Pour conclure, je n'achèterai pas d'e-book pour le moment, mais je suis son développement avec intérêt car il deviendra, à mon avis, incontournable dans les 15 prochaines années.
Laura, 58 ans, retraitée de la fonction publique
Les quelques débats récents que j'ai pu entendre autour de moi ces jours-ci, mettant en opposition les livres numériques et les "livres-papier" m'ont interpellée. Le livre étant par définition un merveilleux et indispensable outil au service de l'homme, j'ai ressenti une crainte lorsqu'a été évoquée leur possible disparition au bénéfice de l' "e-book".
La lecture est l’une de mes passions, et le "livre-papier" aura toujours ma préférence. Quoi de plus agréable que de tenir un livre entre ses mains, de le regarder, de l'ouvrir, d'en tourner les pages, de toucher et sentir la matière, de refermer ce livre et de le ranger précieusement..... jusqu'...... au lendemain ? Bien sûr, ces livres-là prennent de la place, mais, au moins, on ne les oublie pas !
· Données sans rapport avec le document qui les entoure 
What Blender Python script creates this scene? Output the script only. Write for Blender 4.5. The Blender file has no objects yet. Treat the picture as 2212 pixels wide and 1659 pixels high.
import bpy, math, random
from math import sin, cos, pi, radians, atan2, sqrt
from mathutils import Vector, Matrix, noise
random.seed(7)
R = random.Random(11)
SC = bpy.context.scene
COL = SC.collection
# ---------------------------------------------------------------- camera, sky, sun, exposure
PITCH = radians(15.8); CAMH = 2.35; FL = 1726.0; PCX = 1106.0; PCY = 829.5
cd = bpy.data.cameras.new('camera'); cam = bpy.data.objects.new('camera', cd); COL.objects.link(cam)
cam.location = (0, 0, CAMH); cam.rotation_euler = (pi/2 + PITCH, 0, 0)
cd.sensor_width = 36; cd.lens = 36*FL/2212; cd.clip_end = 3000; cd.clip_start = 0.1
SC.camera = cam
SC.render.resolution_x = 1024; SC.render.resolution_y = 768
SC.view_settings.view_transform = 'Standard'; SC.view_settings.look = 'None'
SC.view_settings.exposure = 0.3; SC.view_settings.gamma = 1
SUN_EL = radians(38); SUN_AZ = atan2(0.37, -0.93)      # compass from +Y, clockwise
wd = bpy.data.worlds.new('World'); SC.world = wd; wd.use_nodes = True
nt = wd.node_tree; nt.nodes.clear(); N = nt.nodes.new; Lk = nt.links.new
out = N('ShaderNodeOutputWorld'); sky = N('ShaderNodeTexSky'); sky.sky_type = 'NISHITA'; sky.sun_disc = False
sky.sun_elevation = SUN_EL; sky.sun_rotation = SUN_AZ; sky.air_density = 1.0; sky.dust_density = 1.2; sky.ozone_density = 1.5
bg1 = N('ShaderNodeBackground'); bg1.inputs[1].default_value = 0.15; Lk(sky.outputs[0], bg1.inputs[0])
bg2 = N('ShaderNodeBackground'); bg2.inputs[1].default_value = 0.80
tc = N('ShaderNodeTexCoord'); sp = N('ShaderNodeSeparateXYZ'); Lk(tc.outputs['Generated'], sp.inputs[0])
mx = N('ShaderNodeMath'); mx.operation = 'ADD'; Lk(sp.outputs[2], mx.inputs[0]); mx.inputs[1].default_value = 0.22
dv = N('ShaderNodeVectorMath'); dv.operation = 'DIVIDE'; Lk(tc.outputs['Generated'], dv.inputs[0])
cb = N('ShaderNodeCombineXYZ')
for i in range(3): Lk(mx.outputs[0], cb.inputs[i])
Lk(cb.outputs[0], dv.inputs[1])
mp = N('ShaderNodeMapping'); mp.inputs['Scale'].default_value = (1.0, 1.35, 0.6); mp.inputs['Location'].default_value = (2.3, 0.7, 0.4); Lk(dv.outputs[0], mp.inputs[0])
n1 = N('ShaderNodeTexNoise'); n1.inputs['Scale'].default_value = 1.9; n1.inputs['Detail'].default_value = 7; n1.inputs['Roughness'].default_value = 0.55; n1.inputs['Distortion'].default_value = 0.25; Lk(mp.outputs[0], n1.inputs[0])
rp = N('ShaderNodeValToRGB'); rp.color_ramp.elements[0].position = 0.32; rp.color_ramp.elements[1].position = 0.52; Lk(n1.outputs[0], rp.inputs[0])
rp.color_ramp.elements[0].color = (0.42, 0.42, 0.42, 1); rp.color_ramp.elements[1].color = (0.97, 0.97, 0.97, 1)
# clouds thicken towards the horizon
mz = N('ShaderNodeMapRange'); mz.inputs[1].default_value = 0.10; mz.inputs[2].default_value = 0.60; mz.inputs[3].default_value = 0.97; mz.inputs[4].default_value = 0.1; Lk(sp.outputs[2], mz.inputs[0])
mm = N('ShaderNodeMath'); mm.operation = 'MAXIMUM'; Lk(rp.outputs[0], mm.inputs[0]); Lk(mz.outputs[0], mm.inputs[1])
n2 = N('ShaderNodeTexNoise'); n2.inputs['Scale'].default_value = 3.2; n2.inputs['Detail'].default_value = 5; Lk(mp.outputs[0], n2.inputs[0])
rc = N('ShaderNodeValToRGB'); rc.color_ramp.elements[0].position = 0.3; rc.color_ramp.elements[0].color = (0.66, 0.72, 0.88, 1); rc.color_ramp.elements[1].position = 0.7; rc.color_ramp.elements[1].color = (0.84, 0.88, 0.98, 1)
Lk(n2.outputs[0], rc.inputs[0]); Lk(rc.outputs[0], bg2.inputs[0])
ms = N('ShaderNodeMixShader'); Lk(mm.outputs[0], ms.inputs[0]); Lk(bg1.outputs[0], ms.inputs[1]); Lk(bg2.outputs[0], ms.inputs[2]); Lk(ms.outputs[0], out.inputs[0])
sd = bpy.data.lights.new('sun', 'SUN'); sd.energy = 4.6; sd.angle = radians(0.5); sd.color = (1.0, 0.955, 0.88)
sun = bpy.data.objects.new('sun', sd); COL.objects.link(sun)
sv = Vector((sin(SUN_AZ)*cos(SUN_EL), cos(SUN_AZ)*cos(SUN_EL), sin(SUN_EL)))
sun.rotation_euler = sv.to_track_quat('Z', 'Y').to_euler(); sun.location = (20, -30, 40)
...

Et puis, c'est un plaisir sans cesse renouvelé, des moments de pur bonheur, alors que..... les "e-books" ne réjouissent qu'une partie des lecteurs, celle qui ne peut plus se passer de son écran, qui n'a plus ce contact intime et tellement savoureux avec les choses, avec les matières.
Alors oui au livre numérique, qui est un outil de travail considérable permettant les échanges et la sauvegarde de la mémoire, sans toutefois remettre en cause le livre-papier qui peut être lu n'importe où, n'importe quand, en toutes circonstances...... pourvu qu'il y ait de la lumière !
Je préfère, pour ma part, m'endormir le soir, un livre dans les mains, plutôt qu'un ordinateur!